I can't help it - this is funny. Not funny when I saw my peanut allergic girlfriend go into anaphalactic shock, not funny to see her husband completely lose it. The way I understood allergies was that you had to be exposed to something before you could become allergic - now they figure to build tolerance to defeat the allergies. I just hope someday peanut butter can return to the school system - fuck smelly balogna!
@Venom - Your peanut allergic girlfriend has a husband?
@Venom - Anaphalactic shock: not funny. Prophylactic shock: mildly funny.
@Phuck - Venom is a girl. Makes sense now, right?
@Angry Max - Wait, Venom is a girl who's dating a girl that has a husband? That's hot.
Starting my once a day bee-venom regimen now. I don't even know if I'm allergic or not, but I think it should be done.

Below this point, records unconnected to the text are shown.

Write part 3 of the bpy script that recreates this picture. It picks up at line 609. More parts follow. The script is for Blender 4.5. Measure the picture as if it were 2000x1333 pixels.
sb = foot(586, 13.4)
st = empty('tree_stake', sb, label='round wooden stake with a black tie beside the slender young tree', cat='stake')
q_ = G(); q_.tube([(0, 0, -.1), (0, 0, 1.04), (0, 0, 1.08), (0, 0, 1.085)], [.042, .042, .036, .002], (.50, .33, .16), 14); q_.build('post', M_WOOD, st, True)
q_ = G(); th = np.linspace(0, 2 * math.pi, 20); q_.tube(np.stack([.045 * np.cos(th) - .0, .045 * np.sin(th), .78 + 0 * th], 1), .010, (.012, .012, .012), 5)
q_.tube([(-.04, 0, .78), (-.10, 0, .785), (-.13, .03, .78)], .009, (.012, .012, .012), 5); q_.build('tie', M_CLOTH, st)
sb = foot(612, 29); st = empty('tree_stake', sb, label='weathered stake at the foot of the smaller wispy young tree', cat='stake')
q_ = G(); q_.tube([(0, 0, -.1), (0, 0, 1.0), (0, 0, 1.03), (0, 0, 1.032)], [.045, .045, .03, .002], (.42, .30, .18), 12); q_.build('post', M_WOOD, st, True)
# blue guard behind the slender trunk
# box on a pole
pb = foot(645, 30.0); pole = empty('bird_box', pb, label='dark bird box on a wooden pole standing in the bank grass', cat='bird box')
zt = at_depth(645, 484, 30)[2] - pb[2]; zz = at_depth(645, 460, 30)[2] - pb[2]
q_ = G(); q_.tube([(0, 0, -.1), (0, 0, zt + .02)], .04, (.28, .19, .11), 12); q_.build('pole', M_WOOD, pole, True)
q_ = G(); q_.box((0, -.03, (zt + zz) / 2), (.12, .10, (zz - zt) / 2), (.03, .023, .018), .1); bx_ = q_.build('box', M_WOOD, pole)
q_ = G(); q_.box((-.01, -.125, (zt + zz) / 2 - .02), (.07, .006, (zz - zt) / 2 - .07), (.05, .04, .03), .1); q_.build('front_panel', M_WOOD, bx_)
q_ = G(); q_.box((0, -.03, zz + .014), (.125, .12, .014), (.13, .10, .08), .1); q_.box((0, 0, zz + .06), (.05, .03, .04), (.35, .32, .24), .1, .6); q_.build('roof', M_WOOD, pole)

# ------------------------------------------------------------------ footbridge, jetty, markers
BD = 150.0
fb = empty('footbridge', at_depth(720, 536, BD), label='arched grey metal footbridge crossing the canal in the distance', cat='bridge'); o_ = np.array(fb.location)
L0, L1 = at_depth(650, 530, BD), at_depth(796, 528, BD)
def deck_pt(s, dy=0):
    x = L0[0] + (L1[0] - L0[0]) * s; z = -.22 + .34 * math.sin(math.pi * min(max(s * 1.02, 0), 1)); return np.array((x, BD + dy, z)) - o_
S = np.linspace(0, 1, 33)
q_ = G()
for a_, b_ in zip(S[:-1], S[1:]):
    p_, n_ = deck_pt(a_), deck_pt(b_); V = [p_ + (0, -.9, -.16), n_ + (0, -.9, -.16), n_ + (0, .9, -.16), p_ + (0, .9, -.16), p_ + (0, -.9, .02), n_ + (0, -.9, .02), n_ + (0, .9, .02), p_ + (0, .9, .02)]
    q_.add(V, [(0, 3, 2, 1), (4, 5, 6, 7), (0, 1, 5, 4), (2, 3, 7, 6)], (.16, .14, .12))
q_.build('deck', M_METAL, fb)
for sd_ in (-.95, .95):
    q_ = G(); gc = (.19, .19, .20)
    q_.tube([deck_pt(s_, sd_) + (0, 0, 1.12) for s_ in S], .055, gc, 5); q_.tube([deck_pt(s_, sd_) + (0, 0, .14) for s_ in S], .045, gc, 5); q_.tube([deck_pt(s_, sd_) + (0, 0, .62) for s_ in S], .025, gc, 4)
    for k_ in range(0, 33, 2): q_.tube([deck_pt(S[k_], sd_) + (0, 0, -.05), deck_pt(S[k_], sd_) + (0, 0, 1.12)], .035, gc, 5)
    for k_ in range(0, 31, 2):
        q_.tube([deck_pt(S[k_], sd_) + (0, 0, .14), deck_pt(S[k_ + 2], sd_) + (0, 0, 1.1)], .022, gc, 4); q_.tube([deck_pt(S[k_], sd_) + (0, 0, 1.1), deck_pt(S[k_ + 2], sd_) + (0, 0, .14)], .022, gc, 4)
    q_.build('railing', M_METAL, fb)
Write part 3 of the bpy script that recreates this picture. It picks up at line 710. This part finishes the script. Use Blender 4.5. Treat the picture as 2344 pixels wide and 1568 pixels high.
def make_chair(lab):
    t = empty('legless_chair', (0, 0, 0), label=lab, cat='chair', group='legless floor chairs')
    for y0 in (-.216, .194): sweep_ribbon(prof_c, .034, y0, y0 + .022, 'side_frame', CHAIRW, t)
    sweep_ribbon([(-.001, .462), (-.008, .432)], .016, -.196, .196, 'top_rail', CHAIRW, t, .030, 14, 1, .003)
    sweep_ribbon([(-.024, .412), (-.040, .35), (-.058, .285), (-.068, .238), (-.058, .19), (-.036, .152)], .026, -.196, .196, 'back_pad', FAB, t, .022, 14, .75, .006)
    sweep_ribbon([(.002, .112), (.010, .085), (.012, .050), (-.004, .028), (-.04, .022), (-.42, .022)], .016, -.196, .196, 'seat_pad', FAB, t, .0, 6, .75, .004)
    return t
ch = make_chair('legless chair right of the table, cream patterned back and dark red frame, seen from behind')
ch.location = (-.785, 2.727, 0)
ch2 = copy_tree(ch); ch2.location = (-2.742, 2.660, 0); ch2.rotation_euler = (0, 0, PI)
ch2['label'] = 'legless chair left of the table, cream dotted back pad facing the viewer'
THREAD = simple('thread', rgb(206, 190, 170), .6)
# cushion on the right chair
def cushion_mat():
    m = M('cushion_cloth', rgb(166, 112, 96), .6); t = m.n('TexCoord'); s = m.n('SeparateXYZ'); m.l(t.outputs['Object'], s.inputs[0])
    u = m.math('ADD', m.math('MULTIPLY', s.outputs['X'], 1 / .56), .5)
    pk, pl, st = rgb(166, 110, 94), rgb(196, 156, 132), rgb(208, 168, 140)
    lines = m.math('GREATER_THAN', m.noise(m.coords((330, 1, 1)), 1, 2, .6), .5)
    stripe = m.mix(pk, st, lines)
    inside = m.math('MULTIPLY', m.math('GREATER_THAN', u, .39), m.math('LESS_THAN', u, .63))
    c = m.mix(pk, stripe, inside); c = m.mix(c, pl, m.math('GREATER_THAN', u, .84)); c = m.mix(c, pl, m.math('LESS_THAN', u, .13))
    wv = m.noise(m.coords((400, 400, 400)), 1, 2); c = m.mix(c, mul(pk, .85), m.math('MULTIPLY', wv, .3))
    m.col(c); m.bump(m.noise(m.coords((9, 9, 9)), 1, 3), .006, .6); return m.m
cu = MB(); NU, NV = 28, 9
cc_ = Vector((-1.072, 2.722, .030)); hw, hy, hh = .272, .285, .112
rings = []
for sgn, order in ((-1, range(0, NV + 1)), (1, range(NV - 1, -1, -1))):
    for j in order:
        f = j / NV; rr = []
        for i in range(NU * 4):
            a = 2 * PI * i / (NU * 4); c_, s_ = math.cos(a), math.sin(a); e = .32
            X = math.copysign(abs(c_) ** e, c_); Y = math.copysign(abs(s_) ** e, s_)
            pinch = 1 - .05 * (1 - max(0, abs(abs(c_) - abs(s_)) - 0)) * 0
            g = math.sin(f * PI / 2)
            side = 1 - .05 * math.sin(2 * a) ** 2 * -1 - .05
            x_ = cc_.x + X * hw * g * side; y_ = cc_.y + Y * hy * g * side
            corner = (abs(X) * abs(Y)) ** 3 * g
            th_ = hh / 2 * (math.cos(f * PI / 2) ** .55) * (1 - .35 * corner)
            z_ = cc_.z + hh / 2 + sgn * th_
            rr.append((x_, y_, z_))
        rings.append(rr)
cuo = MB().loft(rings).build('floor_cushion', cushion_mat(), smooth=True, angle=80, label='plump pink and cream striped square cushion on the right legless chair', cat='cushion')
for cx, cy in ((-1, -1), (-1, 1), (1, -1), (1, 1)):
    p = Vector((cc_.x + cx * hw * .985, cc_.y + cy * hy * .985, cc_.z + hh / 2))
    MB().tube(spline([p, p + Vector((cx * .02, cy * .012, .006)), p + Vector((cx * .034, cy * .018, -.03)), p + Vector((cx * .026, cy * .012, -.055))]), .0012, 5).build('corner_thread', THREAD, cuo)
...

@Phuck - It's very hard to disagree with you.
@Shawn - Yes, I always thought I was allergic to arsenic, but apparently I haven't been ingesting enough.
I was gonna leave a humorous comment about extra-chunky peanut butter, ingesting Venom, and prophylactic shock - then I realized we conservatives have no sense of humor so I'll just hold on to the thought myself.
There are Mormon undergarments? Like Brigham Young Underoos or what?
@Bobo - Good point, but you conservatives are also not well known for keeping your thoughts to yourselves, so you might as well spill it.
@Diesel - Um, you joke, but you're not far off there.
http://www.i4m.com/think/temples/mormon-garments.htm
I think if a guy is peanut-sized prophylatic shock is not a risk.
@Prefers - I beg to differ... erm... I mean, how would I know?
@BoBo - Was that your joke?
@Phuck - nope, maybe, well - yeah. See? :)
I wonder if my sister will get over here allergies if I empty a bag of vacuum dust over here face while she sleeps.